- [Task to complete] Look for "scene" in each line of the entries, and return the matching lines.

+ + + +

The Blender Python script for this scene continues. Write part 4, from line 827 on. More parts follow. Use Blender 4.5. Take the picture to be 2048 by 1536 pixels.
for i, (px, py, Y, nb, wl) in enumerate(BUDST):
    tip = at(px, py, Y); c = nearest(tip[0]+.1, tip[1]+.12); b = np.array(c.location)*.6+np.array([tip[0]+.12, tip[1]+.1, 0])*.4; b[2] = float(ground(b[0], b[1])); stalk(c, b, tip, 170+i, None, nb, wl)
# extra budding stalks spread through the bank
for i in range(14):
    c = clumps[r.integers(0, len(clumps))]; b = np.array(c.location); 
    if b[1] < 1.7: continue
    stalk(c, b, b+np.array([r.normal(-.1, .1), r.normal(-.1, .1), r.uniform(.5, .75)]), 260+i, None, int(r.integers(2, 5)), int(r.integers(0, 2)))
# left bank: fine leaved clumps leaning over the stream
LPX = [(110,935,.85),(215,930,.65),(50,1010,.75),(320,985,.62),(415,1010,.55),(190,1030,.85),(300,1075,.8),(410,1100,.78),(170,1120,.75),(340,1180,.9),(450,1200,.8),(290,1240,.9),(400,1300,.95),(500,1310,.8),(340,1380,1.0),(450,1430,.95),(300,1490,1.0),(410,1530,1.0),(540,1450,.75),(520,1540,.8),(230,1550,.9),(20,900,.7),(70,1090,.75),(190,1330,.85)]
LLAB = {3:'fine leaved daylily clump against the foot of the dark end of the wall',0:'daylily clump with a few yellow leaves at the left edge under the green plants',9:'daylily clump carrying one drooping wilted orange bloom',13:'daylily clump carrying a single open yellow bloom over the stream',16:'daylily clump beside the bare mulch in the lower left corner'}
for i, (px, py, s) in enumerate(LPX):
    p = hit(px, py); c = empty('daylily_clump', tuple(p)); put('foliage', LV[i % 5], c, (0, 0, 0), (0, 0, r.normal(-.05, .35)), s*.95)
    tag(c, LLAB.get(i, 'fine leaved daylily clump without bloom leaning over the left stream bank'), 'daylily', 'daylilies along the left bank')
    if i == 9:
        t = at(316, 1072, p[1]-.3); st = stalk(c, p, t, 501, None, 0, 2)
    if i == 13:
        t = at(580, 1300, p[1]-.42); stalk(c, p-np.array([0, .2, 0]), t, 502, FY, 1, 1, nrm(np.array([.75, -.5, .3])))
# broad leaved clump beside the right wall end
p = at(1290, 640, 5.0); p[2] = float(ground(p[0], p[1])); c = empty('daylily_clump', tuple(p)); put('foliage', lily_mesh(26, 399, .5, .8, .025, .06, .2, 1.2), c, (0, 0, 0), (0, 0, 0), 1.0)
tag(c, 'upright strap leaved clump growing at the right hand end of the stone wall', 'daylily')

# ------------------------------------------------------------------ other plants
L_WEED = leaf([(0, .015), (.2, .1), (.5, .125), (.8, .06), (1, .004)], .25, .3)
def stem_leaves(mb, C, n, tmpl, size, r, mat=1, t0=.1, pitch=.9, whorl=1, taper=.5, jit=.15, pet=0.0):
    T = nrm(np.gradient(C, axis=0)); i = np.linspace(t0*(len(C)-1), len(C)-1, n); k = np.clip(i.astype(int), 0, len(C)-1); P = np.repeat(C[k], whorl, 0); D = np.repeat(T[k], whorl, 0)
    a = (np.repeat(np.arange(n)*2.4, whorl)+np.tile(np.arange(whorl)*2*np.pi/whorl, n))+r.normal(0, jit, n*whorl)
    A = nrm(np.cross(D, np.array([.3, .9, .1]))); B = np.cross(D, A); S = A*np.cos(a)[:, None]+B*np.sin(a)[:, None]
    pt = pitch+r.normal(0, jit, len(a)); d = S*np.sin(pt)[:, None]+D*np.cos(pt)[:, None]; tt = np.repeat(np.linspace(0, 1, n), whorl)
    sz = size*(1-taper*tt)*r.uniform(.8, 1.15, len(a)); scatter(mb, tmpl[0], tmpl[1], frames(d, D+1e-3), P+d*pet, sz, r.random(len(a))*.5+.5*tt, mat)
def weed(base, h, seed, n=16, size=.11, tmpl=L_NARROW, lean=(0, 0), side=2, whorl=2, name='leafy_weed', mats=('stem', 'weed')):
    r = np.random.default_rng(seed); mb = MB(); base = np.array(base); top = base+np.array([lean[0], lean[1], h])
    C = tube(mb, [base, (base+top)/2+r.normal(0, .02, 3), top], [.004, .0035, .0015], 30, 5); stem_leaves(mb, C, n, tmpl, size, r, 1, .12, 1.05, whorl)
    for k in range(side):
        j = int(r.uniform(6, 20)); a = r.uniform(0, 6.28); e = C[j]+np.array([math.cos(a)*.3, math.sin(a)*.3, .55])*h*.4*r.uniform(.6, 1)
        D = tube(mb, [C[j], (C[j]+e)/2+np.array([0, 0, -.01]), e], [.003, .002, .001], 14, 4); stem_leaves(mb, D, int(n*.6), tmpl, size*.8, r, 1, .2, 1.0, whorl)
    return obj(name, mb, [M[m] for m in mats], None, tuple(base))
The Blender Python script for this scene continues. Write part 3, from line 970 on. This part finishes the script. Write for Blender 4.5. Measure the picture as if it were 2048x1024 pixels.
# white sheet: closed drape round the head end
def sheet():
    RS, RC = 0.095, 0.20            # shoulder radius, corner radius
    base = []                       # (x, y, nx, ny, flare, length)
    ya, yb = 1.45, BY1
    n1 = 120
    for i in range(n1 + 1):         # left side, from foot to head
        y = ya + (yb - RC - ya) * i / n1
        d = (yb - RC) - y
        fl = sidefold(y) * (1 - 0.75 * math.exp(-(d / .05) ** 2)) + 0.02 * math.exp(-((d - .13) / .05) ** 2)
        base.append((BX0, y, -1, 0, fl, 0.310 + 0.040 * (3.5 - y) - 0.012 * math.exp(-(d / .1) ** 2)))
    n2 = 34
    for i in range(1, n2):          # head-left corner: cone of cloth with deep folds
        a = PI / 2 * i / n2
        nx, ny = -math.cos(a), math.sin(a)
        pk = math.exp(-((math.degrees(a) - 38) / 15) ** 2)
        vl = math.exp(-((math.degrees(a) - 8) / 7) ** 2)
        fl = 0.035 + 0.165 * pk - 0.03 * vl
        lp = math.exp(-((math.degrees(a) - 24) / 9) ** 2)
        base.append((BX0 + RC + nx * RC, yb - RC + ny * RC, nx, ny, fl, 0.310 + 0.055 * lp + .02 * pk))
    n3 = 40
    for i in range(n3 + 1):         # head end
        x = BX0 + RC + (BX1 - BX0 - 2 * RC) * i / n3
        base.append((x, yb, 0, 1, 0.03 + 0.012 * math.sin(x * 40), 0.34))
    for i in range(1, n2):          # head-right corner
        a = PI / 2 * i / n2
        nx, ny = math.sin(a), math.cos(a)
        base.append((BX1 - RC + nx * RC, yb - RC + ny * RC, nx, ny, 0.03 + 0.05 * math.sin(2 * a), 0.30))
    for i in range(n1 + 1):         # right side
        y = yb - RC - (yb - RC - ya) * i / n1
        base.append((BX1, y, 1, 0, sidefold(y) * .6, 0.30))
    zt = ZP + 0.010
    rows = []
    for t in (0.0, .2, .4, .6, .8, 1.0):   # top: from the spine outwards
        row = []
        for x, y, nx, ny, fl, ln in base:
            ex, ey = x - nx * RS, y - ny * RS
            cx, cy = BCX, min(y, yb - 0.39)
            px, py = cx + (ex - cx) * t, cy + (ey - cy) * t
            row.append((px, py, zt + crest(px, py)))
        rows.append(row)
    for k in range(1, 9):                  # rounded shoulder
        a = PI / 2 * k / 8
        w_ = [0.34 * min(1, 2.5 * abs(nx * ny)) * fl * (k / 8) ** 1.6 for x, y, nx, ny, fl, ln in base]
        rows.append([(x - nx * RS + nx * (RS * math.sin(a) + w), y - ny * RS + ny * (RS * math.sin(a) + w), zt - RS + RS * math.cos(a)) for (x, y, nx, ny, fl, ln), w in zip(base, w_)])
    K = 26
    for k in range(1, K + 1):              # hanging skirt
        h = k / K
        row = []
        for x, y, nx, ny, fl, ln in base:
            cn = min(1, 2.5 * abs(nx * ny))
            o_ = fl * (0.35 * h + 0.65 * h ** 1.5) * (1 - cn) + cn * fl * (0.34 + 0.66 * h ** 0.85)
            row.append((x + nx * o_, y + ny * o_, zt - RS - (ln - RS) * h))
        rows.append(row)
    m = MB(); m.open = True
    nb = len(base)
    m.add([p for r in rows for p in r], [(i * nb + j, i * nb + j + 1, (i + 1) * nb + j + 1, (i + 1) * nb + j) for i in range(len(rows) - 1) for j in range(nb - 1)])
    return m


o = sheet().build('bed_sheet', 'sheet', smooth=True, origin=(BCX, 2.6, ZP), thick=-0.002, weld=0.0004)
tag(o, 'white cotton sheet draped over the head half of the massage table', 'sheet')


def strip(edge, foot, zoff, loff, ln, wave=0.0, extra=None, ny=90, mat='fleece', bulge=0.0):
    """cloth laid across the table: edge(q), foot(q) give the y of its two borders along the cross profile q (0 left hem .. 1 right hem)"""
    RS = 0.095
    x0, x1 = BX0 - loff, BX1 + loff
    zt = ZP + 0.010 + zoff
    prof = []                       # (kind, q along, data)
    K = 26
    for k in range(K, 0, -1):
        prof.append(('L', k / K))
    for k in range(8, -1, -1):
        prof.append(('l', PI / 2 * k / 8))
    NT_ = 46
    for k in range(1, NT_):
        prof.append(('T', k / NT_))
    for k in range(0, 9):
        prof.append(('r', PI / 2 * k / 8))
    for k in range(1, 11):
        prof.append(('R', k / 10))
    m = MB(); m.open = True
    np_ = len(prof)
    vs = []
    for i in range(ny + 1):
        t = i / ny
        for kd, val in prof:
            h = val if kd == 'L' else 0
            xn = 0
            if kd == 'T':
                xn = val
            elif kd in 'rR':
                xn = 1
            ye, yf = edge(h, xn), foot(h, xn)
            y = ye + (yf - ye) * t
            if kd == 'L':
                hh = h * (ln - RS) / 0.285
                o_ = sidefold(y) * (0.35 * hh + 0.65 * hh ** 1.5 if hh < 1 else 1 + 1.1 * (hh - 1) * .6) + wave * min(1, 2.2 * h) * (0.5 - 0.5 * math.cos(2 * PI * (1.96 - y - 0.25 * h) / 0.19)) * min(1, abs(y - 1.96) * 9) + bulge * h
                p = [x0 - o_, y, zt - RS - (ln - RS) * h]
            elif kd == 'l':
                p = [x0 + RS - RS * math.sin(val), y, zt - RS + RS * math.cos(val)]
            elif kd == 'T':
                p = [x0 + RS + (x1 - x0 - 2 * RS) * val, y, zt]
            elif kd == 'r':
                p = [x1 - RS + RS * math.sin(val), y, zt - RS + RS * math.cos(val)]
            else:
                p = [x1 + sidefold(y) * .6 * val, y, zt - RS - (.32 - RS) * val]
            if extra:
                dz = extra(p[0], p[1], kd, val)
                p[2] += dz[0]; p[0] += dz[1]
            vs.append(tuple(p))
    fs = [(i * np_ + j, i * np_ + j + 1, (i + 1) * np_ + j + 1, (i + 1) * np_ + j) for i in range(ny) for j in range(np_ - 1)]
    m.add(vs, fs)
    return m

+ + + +

- [Solution]
The Blender Python script for this scene continues. Write part 4, from line 827 on. More parts follow. Use Blender 4.5. Take the picture to be 2048 by 1536 pixels.
The Blender Python script for this scene continues. Write part 3, from line 970 on. This part finishes the script. Write for Blender 4.5. Measure the picture as if it were 2048x1024 pixels.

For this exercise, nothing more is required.